A fluke encounter in his last weeks of high school in 2006 revealed the future he didn’t know awaited. He’d been “a four-year basketball player, student-government kind of dude” who ambled into a theater class once to hear an actor alumnus speak.

“I had participated in a talent show the year before, so friends forced me to sing in front of this guy. We started playing improv games, including ‘Bus Stop,’ where you’d be a character until somebody else sat down, and you’d slide over and become another character. I was a clown, a goofy kid, so I relished that. I was on my way out the door when the teacher (Glenda Kale) asked ‘Where have you been?’ I was like, ‘Uhhhh…in the gym?’ She said, ‘You seem to have a knack for this. Promise me you’ll take at least one acting class in college.’ I thought, ‘OK, cool,’ and walked off. I never had another interaction with her, but I kept my promise.”

He fell in love with theater at UNC-Wilmington, where he played basketball informally every chance he got. (“That’s still my refuge. Whenever I am sick of the theater, I play pickup ball.”) A talent scout for “One Tree Hill” cast him as a basketball extra; later, he got a guest spot on that TV show. He did “Rent” and “Five Guys Named Moe” at local theaters and landed a grad school scholarship at the University of Connecticut.

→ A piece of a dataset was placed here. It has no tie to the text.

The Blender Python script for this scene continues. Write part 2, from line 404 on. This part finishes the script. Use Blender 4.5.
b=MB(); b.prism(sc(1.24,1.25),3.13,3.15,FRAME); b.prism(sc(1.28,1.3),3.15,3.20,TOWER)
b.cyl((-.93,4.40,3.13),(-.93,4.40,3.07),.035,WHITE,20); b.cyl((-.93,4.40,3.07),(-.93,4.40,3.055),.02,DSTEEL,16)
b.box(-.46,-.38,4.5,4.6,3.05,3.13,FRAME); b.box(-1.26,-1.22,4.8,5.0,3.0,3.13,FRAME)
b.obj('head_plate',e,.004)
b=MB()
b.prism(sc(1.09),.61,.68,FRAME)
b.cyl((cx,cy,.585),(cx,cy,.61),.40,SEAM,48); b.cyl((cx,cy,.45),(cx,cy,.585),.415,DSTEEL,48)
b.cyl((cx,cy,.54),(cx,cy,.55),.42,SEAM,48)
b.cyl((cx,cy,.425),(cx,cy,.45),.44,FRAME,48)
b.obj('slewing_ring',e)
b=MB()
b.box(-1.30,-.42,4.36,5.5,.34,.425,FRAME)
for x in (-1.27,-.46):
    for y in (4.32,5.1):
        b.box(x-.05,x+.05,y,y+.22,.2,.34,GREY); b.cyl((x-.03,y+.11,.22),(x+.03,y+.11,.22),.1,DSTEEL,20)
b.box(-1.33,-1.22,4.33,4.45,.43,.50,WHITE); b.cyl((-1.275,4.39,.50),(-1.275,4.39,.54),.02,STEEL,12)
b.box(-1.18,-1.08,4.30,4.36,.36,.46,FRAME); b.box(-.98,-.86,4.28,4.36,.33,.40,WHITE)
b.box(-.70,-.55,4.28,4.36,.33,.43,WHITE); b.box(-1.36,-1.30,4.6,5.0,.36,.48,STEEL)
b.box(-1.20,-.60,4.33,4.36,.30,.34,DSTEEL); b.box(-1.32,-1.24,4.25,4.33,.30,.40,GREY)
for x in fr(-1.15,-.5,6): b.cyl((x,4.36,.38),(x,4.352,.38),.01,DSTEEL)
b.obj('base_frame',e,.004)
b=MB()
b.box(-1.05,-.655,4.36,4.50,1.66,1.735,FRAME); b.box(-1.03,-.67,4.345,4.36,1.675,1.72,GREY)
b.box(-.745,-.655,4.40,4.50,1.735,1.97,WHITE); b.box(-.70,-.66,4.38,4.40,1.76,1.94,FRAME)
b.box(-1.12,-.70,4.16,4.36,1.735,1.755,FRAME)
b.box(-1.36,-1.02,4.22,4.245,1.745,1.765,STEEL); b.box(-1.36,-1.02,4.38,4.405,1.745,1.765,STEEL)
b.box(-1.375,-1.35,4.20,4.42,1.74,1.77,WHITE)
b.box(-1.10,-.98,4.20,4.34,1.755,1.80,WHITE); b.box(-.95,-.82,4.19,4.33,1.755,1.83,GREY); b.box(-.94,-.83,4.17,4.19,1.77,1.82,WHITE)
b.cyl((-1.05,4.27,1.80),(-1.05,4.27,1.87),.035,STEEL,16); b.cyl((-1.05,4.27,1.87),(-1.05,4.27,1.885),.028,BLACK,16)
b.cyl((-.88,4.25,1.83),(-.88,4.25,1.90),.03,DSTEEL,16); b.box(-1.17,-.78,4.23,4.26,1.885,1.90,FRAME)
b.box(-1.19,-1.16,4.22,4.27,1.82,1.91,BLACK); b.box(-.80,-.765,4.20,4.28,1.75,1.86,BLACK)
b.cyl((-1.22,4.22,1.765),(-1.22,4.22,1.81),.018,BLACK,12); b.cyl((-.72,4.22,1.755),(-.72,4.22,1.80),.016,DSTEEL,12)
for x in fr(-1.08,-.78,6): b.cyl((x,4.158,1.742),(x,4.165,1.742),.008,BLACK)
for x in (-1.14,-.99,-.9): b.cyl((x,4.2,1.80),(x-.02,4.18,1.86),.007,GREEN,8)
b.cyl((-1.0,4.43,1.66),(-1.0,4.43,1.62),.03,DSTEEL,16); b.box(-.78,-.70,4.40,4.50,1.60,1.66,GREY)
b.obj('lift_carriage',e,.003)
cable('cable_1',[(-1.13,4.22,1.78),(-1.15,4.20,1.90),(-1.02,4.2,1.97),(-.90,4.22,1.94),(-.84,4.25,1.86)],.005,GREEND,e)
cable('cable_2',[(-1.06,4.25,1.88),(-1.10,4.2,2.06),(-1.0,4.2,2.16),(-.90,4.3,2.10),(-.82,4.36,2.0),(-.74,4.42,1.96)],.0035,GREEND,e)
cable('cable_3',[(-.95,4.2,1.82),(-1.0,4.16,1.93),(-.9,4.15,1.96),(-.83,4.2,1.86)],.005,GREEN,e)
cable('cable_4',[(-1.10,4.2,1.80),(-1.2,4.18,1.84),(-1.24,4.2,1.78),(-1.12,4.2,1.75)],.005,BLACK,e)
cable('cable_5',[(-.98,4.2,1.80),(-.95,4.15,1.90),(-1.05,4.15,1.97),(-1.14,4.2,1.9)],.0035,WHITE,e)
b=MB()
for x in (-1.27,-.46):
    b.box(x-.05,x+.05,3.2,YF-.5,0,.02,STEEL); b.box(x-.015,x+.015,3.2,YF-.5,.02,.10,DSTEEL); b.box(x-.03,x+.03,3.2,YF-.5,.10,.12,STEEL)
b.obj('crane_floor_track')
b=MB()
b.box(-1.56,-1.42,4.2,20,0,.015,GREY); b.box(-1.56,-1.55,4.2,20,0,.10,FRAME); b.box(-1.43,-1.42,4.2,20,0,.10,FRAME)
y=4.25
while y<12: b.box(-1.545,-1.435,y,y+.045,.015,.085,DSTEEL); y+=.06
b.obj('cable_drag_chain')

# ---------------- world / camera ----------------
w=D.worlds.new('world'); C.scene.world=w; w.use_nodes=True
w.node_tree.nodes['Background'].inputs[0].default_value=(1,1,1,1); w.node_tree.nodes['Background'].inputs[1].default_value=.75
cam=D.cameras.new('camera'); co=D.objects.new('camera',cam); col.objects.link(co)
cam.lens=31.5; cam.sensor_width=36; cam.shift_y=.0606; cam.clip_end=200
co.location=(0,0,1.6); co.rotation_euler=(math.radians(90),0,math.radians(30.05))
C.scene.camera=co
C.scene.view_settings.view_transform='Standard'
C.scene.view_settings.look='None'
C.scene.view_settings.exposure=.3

“I leaned the craft from a deep standpoint there, which changed my life. My MFA is in classical acting: Chekhov, Feydeau, Shakespeare, anything from French farce to mime. I created a theater piece based on a teacher’s one-sentence prompt and played the world’s tallest Seaweed Stubbs in ‘Hairspray.’ Today I think I can do anything within this craft.”

He used that confidence to play Cassius Clay in “One Night in Miami” at Denver Center for the Performing Arts in 2015. (At 6-foot-4 and 205 pounds, he was the champ’s size.) He uses it now every night to play the cocky Lafayette and hard-nosed, acerbic Jefferson in “Hamilton.”

His parents came to see him in Chicago and, he says, “had this look on their faces that said they hadn’t known their son could do it. They’d had reservations about my acting but never put those on me or told me it was an impossible job.

“I think I loved acting because it was hard for me. I grew up with a natural facility in other things: basketball, visual arts. But the first time I tried acting, it didn’t work. This was the thing that wouldn’t come easy, and I had to take it on with a level of dedication I hadn’t been pushed to at that point. I didn’t know what it was or how do to it. But I knew that, if I made it to the other side, I would grow as a person.”